En resumen, Evo es un líder amortizado por sus propios errores y excesos, consecuencia de años de comportamientos impunes, mientras que Arce ha demostrado una capacidad asombrosa para cavar la tumba de su propio Gobierno. Su guerra ha derrumbado las fachadas que ocultaban la gran estafa del proceso de cambio y prácticamente lo han finiquitado. Un auténtico haraquiri. La lucha por el poder ha evidenciado la putrefacción de un proyecto que se presentaba como la reserva moral, la degeneración es palpable en las acusaciones mutuas de corrupción, ineptitud en la gestión, protección al narcotráfico, tráfico de influencias, abuso de poder y un largo etcétera.

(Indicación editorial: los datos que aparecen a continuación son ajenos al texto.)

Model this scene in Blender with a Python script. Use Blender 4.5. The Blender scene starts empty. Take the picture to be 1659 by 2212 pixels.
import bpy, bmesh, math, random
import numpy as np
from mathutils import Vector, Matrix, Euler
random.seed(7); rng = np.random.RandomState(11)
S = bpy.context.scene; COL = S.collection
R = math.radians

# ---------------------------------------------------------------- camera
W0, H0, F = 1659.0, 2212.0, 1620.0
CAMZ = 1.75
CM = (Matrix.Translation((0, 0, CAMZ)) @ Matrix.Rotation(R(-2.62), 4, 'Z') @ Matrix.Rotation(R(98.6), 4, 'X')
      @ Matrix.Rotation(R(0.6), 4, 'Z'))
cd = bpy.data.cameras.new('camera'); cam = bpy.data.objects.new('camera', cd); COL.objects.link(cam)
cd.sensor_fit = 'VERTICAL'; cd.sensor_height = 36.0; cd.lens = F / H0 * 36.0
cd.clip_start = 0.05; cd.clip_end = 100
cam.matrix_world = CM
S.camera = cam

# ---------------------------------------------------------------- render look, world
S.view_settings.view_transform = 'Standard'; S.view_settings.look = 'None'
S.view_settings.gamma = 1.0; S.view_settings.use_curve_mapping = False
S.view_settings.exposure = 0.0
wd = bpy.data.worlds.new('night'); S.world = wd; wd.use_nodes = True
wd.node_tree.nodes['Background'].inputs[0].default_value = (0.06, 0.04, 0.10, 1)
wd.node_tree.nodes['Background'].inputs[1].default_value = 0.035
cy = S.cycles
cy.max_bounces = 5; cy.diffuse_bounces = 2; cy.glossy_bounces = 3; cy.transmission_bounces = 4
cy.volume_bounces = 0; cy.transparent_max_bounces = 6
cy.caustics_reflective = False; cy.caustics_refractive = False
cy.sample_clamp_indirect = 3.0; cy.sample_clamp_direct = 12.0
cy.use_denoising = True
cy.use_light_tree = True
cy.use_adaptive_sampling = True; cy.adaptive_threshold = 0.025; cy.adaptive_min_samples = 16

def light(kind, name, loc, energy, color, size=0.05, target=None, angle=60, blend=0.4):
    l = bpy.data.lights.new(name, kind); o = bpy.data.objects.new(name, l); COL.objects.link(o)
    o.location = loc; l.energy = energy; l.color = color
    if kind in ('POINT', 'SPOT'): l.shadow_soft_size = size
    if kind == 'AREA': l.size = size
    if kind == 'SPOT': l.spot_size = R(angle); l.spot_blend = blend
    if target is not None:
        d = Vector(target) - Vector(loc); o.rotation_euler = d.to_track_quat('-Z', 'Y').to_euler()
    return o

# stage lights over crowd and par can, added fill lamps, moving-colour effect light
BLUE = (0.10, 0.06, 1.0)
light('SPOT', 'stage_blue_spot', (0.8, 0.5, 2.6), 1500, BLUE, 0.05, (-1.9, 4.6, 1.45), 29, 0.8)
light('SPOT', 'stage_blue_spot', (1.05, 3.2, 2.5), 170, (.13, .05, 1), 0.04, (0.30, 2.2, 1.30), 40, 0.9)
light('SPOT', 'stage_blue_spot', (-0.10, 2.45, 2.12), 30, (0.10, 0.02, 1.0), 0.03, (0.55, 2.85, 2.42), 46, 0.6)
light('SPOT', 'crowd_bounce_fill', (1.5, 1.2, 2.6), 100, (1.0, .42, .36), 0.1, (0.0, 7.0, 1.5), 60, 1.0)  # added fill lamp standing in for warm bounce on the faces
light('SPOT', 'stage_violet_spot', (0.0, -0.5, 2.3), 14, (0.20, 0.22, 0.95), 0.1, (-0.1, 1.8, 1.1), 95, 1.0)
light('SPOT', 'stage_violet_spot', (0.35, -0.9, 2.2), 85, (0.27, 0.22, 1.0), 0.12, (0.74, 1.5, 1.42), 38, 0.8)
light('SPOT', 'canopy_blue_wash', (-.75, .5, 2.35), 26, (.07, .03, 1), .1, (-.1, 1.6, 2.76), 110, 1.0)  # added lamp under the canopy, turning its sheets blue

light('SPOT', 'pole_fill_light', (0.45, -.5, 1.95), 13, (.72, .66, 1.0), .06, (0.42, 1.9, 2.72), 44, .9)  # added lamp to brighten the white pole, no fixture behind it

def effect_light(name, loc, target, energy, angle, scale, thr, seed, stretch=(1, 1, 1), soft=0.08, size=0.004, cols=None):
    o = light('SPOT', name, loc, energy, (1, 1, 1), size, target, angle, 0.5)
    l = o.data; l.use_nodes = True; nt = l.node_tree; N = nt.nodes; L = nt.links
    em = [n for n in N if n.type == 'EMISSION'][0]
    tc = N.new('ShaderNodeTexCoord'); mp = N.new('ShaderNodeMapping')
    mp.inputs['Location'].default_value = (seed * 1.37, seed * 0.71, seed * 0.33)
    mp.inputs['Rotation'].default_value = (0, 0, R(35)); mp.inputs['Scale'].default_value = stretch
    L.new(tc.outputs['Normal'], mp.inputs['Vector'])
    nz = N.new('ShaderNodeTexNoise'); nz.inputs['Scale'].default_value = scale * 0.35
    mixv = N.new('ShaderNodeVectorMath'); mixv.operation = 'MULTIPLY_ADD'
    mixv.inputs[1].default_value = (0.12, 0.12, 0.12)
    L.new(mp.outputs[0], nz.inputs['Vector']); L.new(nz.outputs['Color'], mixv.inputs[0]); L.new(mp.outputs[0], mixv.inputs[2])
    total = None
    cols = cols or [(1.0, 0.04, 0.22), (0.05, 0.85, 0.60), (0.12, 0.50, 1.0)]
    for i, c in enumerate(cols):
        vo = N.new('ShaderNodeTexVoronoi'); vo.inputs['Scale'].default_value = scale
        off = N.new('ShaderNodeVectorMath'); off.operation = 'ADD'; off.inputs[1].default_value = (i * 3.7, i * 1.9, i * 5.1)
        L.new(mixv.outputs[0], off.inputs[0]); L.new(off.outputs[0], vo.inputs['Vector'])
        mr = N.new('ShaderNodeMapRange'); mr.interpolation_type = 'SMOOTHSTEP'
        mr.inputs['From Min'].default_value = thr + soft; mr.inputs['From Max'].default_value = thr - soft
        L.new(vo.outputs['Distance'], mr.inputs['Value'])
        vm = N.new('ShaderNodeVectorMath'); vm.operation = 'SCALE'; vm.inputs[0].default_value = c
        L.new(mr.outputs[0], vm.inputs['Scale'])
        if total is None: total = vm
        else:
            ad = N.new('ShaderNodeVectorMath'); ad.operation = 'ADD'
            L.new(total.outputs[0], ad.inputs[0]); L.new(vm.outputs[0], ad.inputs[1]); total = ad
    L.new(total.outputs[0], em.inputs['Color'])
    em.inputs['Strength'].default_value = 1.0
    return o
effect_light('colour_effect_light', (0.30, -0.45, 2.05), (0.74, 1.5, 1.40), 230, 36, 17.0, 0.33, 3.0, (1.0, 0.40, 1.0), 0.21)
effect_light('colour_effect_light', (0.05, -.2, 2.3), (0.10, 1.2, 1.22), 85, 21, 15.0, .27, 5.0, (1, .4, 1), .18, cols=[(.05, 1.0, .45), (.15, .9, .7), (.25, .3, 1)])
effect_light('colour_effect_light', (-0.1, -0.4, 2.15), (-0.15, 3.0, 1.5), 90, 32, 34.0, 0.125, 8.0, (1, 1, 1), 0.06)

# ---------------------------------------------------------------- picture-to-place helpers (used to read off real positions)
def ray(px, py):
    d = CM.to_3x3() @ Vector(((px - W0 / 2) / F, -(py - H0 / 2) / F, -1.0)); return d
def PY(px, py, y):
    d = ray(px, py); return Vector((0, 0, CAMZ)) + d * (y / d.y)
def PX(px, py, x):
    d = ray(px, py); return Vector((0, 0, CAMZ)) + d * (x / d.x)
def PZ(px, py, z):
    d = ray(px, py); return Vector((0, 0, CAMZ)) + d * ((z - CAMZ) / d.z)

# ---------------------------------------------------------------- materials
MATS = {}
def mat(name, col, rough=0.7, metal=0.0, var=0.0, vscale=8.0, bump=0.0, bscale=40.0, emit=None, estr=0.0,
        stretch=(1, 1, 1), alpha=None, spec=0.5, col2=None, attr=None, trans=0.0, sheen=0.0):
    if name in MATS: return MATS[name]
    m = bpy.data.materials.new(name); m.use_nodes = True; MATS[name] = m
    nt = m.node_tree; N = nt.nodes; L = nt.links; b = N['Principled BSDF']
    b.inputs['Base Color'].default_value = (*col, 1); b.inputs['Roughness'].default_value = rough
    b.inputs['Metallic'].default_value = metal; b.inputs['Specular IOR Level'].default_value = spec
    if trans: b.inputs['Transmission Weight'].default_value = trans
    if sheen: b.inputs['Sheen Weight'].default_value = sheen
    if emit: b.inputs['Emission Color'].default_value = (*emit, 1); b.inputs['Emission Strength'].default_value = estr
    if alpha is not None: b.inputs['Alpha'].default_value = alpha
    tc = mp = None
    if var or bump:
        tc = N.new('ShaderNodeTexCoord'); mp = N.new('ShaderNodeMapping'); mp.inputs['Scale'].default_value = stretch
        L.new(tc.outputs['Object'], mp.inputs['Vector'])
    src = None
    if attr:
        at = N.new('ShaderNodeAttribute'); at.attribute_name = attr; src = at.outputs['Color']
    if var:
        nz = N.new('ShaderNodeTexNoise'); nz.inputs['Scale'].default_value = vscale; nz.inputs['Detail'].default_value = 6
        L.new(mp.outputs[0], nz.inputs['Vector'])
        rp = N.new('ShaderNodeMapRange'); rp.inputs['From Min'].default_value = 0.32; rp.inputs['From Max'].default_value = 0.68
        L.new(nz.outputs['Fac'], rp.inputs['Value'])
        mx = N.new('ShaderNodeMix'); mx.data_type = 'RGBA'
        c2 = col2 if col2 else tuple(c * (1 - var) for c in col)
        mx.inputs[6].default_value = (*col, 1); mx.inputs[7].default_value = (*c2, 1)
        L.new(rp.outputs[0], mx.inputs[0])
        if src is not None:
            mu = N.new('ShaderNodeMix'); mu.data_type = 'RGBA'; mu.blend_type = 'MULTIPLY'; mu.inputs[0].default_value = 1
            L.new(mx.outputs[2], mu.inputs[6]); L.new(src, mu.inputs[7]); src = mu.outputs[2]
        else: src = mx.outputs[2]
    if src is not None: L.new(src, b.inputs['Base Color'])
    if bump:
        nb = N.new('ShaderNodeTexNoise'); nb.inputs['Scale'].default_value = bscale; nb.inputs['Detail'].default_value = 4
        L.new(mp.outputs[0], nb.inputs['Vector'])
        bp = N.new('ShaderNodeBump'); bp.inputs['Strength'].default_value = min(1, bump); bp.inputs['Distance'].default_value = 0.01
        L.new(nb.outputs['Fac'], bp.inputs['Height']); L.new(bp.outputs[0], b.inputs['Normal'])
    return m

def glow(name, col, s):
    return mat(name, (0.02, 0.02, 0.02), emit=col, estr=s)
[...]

No obstante, mientras Arce y Evo juegan al Coyote y el Correcaminos, creyendo que con eso entretienen a una ciudadanía asfixiada por las crisis, queda saber si serán capaces de detenerse y comprender que su tiempo se ha acabado, porque hasta ahora queda la sensación de que no saben bajarse del tren. La terquedad de ambos ha desahuciado la intervención de los líderes internacionales de la izquierda populista, por lo cual, solo queda la base masista, que deberá señalarles el camino a casa, si es que pretenden salvar lo que queda de su proyecto político, sino el haraquiri será colectivo. Democráticamente, la alternancia en el poder es saludable incluso para los propios partidos, porque los oxigena y permite la renovación de sus liderazgos.